## [ENTRIES SUPPLIED]
========================================================================
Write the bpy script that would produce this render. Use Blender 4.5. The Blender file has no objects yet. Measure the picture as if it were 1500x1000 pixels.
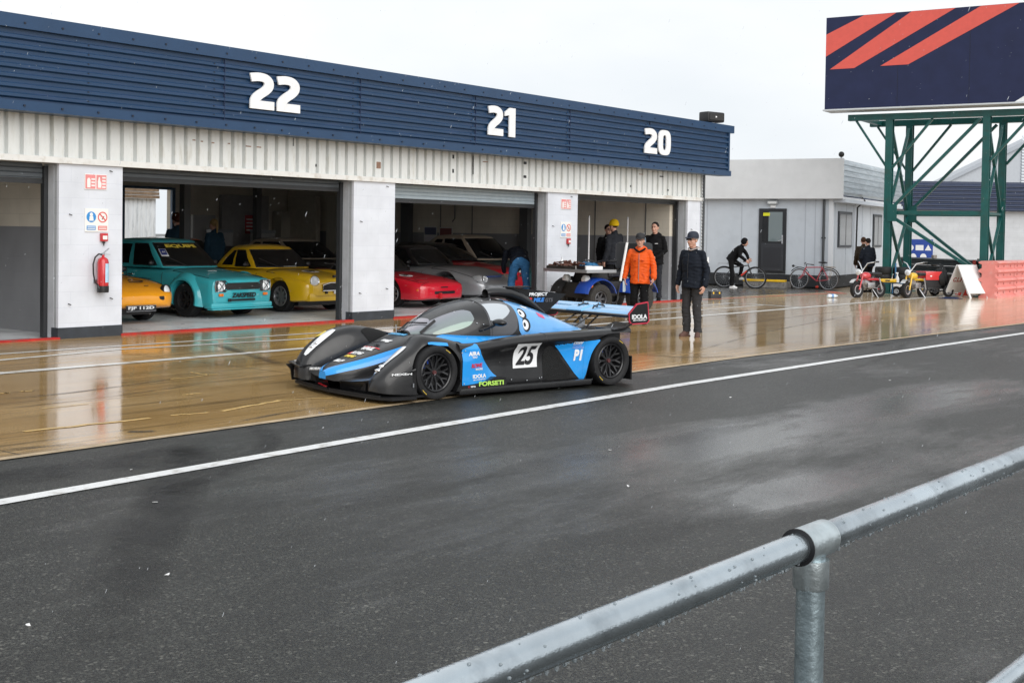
import bpy, bmesh, math, random
from mathutils import Vector as Vc, Matrix as Mx, noise as mnoise
random.seed(7)
R=math.radians; PI=math.pi
scene=bpy.context.scene; COL=scene.collection
# ------------------------------------------------------------------ camera model (real position, real lens)
F=1850.;CX=750.;CY=393.;PITCH=math.atan((393-342.5)/F);ROLL=0.0153;H=1.75
FW=Vc((0,math.cos(PITCH),-math.sin(PITCH)));_u=Vc((0,math.sin(PITCH),math.cos(PITCH)));_r=Vc((1,0,0))
RT=math.cos(ROLL)*_r+math.sin(ROLL)*_u;UP=-math.sin(ROLL)*_r+math.cos(ROLL)*_u
def ray(px,py): return FW+RT*((px-CX)/F)-UP*((py-CY)/F)
def G(px,py,z=0.):
    d=ray(px,py);t=(z-H)/d.z;return Vc((d.x*t,d.y*t,z))
def at(px,Y):
    """ground point at distance Y below picture column px"""
    return Vc(((px-750)/F*Y,Y,0))
A=R(38.5);US=Vc((math.sin(A),math.cos(A),0));UN=Vc((-math.cos(A),math.sin(A),0));BO=G(178,491.5)
BROT=PI/2-A
def B(s,d,z=0.): return BO+US*s+UN*d+Vc((0,0,z))
# ------------------------------------------------------------------ materials
MATS={}
def pm(name,col,rough=.5,metal=0.,spec=.5,coat=0.,nz=0.,ns=6.,bump=0.,bs=60.,rv=0.,alpha=1.,emit=0.,dirt=None,ds=2.,film=0.,vec='Object',stretch=(1,1,1)):
    if name in MATS: return MATS[name]
    m=bpy.data.materials.new(name);m.use_nodes=True;nt=m.node_tree;N=nt.nodes;L=nt.links
    p=N['Principled BSDF'];c=tuple(col)+(1,)
    p.inputs['Base Color'].default_value=c;p.inputs['Roughness'].default_value=rough;p.inputs['Metallic'].default_value=metal
    p.inputs['Specular IOR Level'].default_value=spec;p.inputs['Coat Weight'].default_value=coat;p.inputs['Coat Roughness'].default_value=.06
    p.inputs['Alpha'].default_value=alpha
    if film: p.inputs['Thin Film Thickness'].default_value=film;p.inputs['Thin Film IOR'].default_value=1.6
    if emit: p.inputs['Emission Color'].default_value=c;p.inputs['Emission Strength'].default_value=emit
    if nz or bump or rv or dirt:
        tc=N.new('ShaderNodeTexCoord');mp=N.new('ShaderNodeMapping');mp.inputs['Scale'].default_value=stretch
        L.new(tc.outputs[vec],mp.inputs['Vector'])
        def noise(s,det=4.):
            n=N.new('ShaderNodeTexNoise');n.inputs['Scale'].default_value=s;n.inputs['Detail'].default_value=det;n.inputs['Roughness'].default_value=.6
            L.new(mp.outputs[0],n.inputs['Vector']);return n
        out=None
        if nz:
            n=noise(ns);mr=N.new('ShaderNodeMapRange');mr.inputs[1].default_value=.3;mr.inputs[2].default_value=.7
            mr.inputs[3].default_value=1-nz;mr.inputs[4].default_value=1+nz;L.new(n.outputs['Fac'],mr.inputs[0])
            mx=N.new('ShaderNodeMix');mx.data_type='RGBA';mx.blend_type='MULTIPLY';mx.inputs[0].default_value=1
            mx.inputs[6].default_value=c;L.new(mr.outputs[0],mx.inputs[7]);out=mx.outputs[2]
        if dirt:
            n=noise(ds,8.);mr=N.new('ShaderNodeMapRange');mr.inputs[1].default_value=.52;mr.inputs[2].default_value=.72
            L.new(n.outputs['Fac'],mr.inputs[0])
            mx=N.new('ShaderNodeMix');mx.data_type='RGBA';mx.inputs[7].default_value=tuple(dirt)+(1,);L.new(mr.outputs[0],mx.inputs[0])
            if out: L.new(out,mx.inputs[6])
            else: mx.inputs[6].default_value=c
            out=mx.outputs[2]
        if out: L.new(out,p.inputs['Base Color'])
        if rv:
            n=noise(ns*1.7+1);mr=N.new('ShaderNodeMapRange');mr.inputs[1].default_value=.3;mr.inputs[2].default_value=.7
            mr.inputs[3].default_value=max(0.02,rough-rv);mr.inputs[4].default_value=min(1,rough+rv)
            L.new(n.outputs['Fac'],mr.inputs[0]);L.new(mr.outputs[0],p.inputs['Roughness'])
        if bump:
            n=noise(bs,6.);b=N.new('ShaderNodeBump');b.inputs['Strength'].default_value=bump;b.inputs['Distance'].default_value=.02
            L.new(n.outputs['Fac'],b.inputs['Height']);L.new(b.outputs[0],p.inputs['Normal'])
    MATS[name]=m;return m
black=pm('black satin',(.012,.012,.014),.4)
rubber=pm('rubber',(.013,.013,.014),.65,spec=.3,nz=.25,ns=20,bump=.1,bs=90)
chrome=pm('chrome',(.75,.76,.78),.12,1.)
steel=pm('steel grey',(.45,.47,.5),.35,.8,nz=.15)
white=pm('white paint',(.78,.79,.8),.45,nz=.05)
darkglass=pm('dark glass',(.006,.007,.008),.04,spec=.45)
lens=pm('lamp lens',(.75,.78,.8),.06,spec=.7,coat=1)
amber=pm('amber lens',(.75,.18,.02),.15,coat=.6)
redm=pm('red gloss',(.5,.015,.02),.25,coat=.5,nz=.06)
skin=pm('skin',(.52,.27,.19),.5,nz=.1,ns=25)
# ------------------------------------------------------------------ objects
def tag(o,label=None,cat=None,group=None,kind=None):
    for k,v in (('label',label),('category',cat),('group',group),('kind',kind)):
        if v: o[k]=v
    return o
def thing(name,label,cat,loc=(0,0,0),rz=0.,group=None,sc=1.):
    o=bpy.data.objects.new(name,None);COL.objects.link(o);o.location=loc;o.rotation_euler=(0,0,rz);o.scale=(sc,)*3;o.empty_display_size=.2
    return tag(o,label,cat,group)
def link(name,me,mat,parent=None,smooth=None):
    o=bpy.data.objects.new(name,me);COL.objects.link(o)
    if mat is not None and not me.materials: me.materials.append(mat)
    if smooth is not None:
        me.shade_smooth();me.set_sharp_from_angle(angle=R(smooth))
    if parent is not None: o.parent=parent
    return o
class MB:
    def __init__(s): s.bm=bmesh.new()
    def face(s,pts):
        vs=[s.bm.verts.new(p) for p in pts];return s.bm.faces.new(vs)
    def box(s,lo,hi,bev=0.,M=None):
        vs=[s.bm.verts.new((x,y,z)) for x in (lo[0],hi[0]) for y in (lo[1],hi[1]) for z in (lo[2],hi[2])]
        fs=[(0,1,3,2),(4,6,7,5),(0,4,5,1),(2,3,7,6),(0,2,6,4),(1,5,7,3)]
        F_=[s.bm.faces.new([vs[i] for i in f]) for f in fs]
        if M is not None:
            for v in vs: v.co=M@v.co
        if bev:
            es=list({e for f in F_ for e in f.edges})
            bmesh.ops.bevel(s.bm,geom=es,offset=bev,segments=2,affect='EDGES',profile=.6)
        return s
    def cbox(s,c,size,bev=0.,M=None):
        return s.box([c[i]-size[i]/2 for i in range(3)],[c[i]+size[i]/2 for i in range(3)],bev,M)
    def loft(s,rings,closed=True,capa=False,capb=False):
        V_=[[s.bm.verts.new(p) for p in r] for r in rings];n=len(V_[0])
        for a,b in zip(V_,V_[1:]):
            for i in range(n if closed else n-1):
                j=(i+1)%n
                q=[a[i],a[j],b[j],b[i]]
                try: s.bm.faces.new(q)
                except Exception: pass
        if capa: s.bm.faces.new(V_[0][::-1])
        if capb: s.bm.faces.new(V_[-1])
        return s
    def tube(s,pts,r,n=10,cap=True,closed=False):
        pts=[Vc(p) for p in pts];m=len(pts)
        rs=r if isinstance(r,(list,tuple)) else [r]*m
        rings=[];up=None
        for i,p in enumerate(pts):
            if closed: t=(pts[(i+1)%m]-pts[i-1]).normalized()
            else: t=(pts[min(i+1,m-1)]-pts[max(i-1,0)]).normalized()
            if up is None:
                up=Vc((0,0,1)) if abs(t.z)<.9 else Vc((1,0,0))
            up=(up-t*up.dot(t)).normalized();sd=t.cross(up)
            rings.append([p+(up*math.cos(2*PI*k/n)+sd*math.sin(2*PI*k/n))*rs[i] for k in range(n)])
        if closed: rings.append(rings[0])
        return s.loft(rings,True,cap and not closed,cap and not closed)
    def rod(s,a,b,r,n=8): return s.tube([a,b],r,n)
    def bar(s,a,b,w,h=None,up=(0,0,1)):
        """rectangular bar from a to b, w across, h along up"""
        a,b=Vc(a),Vc(b);h=h or w;t=(b-a).normalized();u=Vc(up)
        if abs(t.dot(u))>.95: u=Vc((1,0,0))
        sd=t.cross(u).normalized();u=sd.cross(t)
        rg=lambda p:[p+sd*x*w/2+u*y*h/2 for x,y in((-1,-1),(1,-1),(1,1),(-1,1))]
        return s.loft([rg(a),rg(b)],True,True,True)
    def lathe(s,prof,n=24,M=None,closed=False):
        """profile of (r,h) spun about local Z, then M"""
        M=M or Mx()
        rings=[[M@Vc((r*math.cos(2*PI*k/n),r*math.sin(2*PI*k/n),h)) for k in range(n)] for r,h in prof]
        if closed: rings.append(rings[0])
        return s.loft(rings,True)
    def prism(s,poly,a,b,M=None):
        """polygon (x,y) extruded from z=a to z=b then M"""
        M=M or Mx()
        lo=[s.bm.verts.new(M@Vc((x,y,a))) for x,y in poly];hi=[s.bm.verts.new(M@Vc((x,y,b))) for x,y in poly];n=len(poly)
        s.bm.faces.new(lo[::-1]);s.bm.faces.new(hi)
        for i in range(n): s.bm.faces.new([lo[i],lo[(i+1)%n],hi[(i+1)%n],hi[i]])
        return s
    def ell(s,c,r,M=None,n=14,m=9):
        rings=[]
        for i in range(m+1):
            th=PI*i/m;th=min(max(th,.02),PI-.02)
            ring=[]
            for k in range(n):
                ph=2*PI*k/n
                v=Vc((r[0]*math.sin(th)*math.cos(ph),r[1]*math.sin(th)*math.sin(ph),r[2]*math.cos(th)))
                if M is not None: v=M@v
                ring.append(Vc(c)+v)
            rings.append(ring)
        return s.loft(rings,True,True,True)
    def limb(s,a,b,ra,rb,n=12):
        a,b=Vc(a),Vc(b);s.tube([a,a.lerp(b,.5),b],[ra,(ra+rb)/2,rb],n)
        s.ell(a,(ra,)*3,n=10,m=6);s.ell(b,(rb,)*3,n=10,m=6);return s
    def mesh(s,name):
        bmesh.ops.recalc_face_normals(s.bm,faces=s.bm.faces[:])
        me=bpy.data.meshes.new(name);s.bm.to_mesh(me);s.bm.free();return me
    def build(s,name,mat,parent=None,smooth=None): return link(name,s.mesh(name),mat,parent,smooth)
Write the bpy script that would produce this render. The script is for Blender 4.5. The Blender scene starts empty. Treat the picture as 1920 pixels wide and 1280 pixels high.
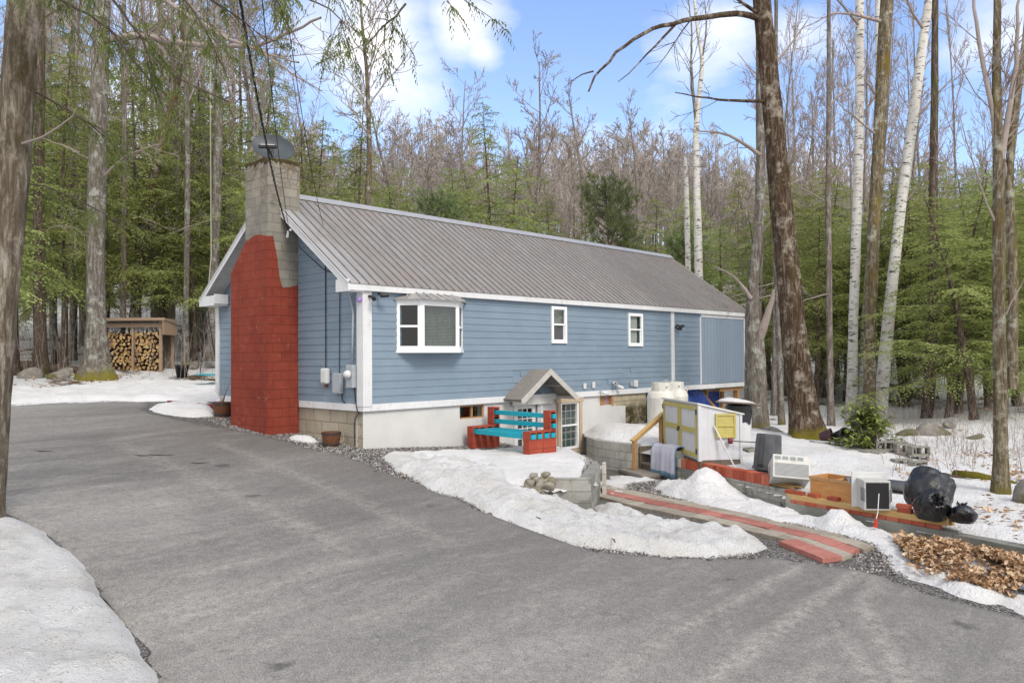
import bpy, math, random
import numpy as np
from mathutils import Vector, Matrix, Euler
PI=math.pi
scene=bpy.context.scene
col=scene.collection
# ------------------------------------------------------------------ camera
CAM=np.array([-9.26418,-12.90585,1.083975]); YAW=.76062; PITCH=.0188836; ROLL=-.00640548; FPX=1466.44
_f=np.array([math.cos(YAW)*math.cos(PITCH),math.sin(YAW)*math.cos(PITCH),math.sin(PITCH)])
_r=np.cross(_f,[0,0,1]); _r/=np.linalg.norm(_r); _u=np.cross(_r,_f)
CR=_r*math.cos(ROLL)+_u*math.sin(ROLL); CU=-_r*math.sin(ROLL)+_u*math.cos(ROLL)
def P(px,py,D):
    "world point seen at photo pixel px,py (1920 wide) at depth D metres"
    return CAM+D*(_f+CR*(px-960)/FPX-CU*(py-640)/FPX)
cd=bpy.data.cameras.new('camera'); cam=bpy.data.objects.new('camera',cd); col.objects.link(cam)
cd.sensor_width=36; cd.lens=FPX/1920*36; cd.clip_end=2000; cd.clip_start=.05
m=Matrix.Identity(4)
for i in range(3): m[i][0]=CR[i]; m[i][1]=CU[i]; m[i][2]=-_f[i]; m[i][3]=CAM[i]
cam.matrix_world=m; scene.camera=cam
# ------------------------------------------------------------------ light
SUN_EL=math.radians(44); SUN_AZ=math.radians(-108)   # direction towards the sun, angle from +X
sd=np.array([math.cos(SUN_AZ)*math.cos(SUN_EL),math.sin(SUN_AZ)*math.cos(SUN_EL),math.sin(SUN_EL)])
sl=bpy.data.lights.new('sun','SUN'); sl.energy=1.5; sl.angle=math.radians(18); sl.color=(1,.94,.86)
so=bpy.data.objects.new('sun',sl); col.objects.link(so); so.location=(0,0,40)
so.rotation_euler=Vector(sd).to_track_quat('Z','Y').to_euler()
world=bpy.data.worlds.new('World'); scene.world=world; world.use_nodes=True
wt=world.node_tree; wt.nodes.clear()
def wn(t,**k):
    n=wt.nodes.new(t)
    for a,b in k.items(): setattr(n,a,b)
    return n
sky=wn('ShaderNodeTexSky',sky_type='NISHITA',sun_disc=False,sun_elevation=SUN_EL,sun_rotation=PI/2-SUN_AZ,air_density=1.0,dust_density=.6,ozone_density=1.6)
bg=wn('ShaderNodeBackground'); out=wn('ShaderNodeOutputWorld'); bg.inputs[1].default_value=.15
tc=wn('ShaderNodeTexCoord'); L=wt.links.new
nz=wn('ShaderNodeTexNoise'); nz.inputs['Scale'].default_value=3.2; nz.inputs['Detail'].default_value=9; nz.inputs['Roughness'].default_value=.55
mp=wn('ShaderNodeMapping'); mp.inputs['Scale'].default_value=(1,1,2.2); mp.inputs['Location'].default_value=(.3,.8,.1)
L(tc.outputs['Generated'],mp.inputs[0]); L(mp.outputs[0],nz.inputs['Vector'])
def wmath(op,a,b=None,clamp=False):
    n=wn('ShaderNodeMath',operation=op,use_clamp=clamp)
    for i,v in enumerate((a,b)):
        if v is None: continue
        if isinstance(v,(int,float)): n.inputs[i].default_value=v
        else: L(v,n.inputs[i])
    return n.outputs[0]
acc=None
for px,py,rad,st in ((700,70,.17,1.0),(860,40,.10,.95),(900,90,.06,.8),(600,40,.2,.8),(1360,40,.13,.62),(1500,60,.14,.55),(1650,130,.13,.35),(380,180,.3,.7),(1450,230,.2,.35),(1130,300,.12,.35),(1260,260,.1,.5),(1850,60,.2,.45),(820,230,.1,.4)):
    d=_f+CR*(px-960)/FPX-CU*(py-640)/FPX; d/=np.linalg.norm(d)
    vm=wn('ShaderNodeVectorMath',operation='DISTANCE'); vm.inputs[1].default_value=tuple(d)
    nv=wn('ShaderNodeVectorMath',operation='NORMALIZE'); L(tc.outputs['Generated'],nv.inputs[0]); L(nv.outputs[0],vm.inputs[0])
    q=wmath('MULTIPLY',wmath('SUBTRACT',1.0,wmath('DIVIDE',vm.outputs['Value'],rad)),st)
    q=wmath('MAXIMUM',q,0.0)
    acc=q if acc is None else wmath('MAXIMUM',acc,q)
sx=wn('ShaderNodeSeparateXYZ'); L(tc.outputs['Generated'],sx.inputs[0])
hz=wmath('MULTIPLY',wmath('SUBTRACT',.30,sx.outputs['Z']),1.2)   # a little milkier towards the horizon
cm=wmath('ADD',wmath('ADD',acc,wmath('MULTIPLY',wmath('SUBTRACT',nz.outputs['Fac'],.5),1.5)),wmath('MAXIMUM',hz,0.0))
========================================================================
## [PROBLEM STATEMENT]
Above are the records. Identify each line that contains the word "wide".

## [WRITTEN SOLUTION]
Write the bpy script that would produce this render. The script is for Blender 4.5. The Blender scene starts empty. Treat the picture as 1920 pixels wide and 1280 pixels high.
    "world point seen at photo pixel px,py (1920 wide) at depth D metres"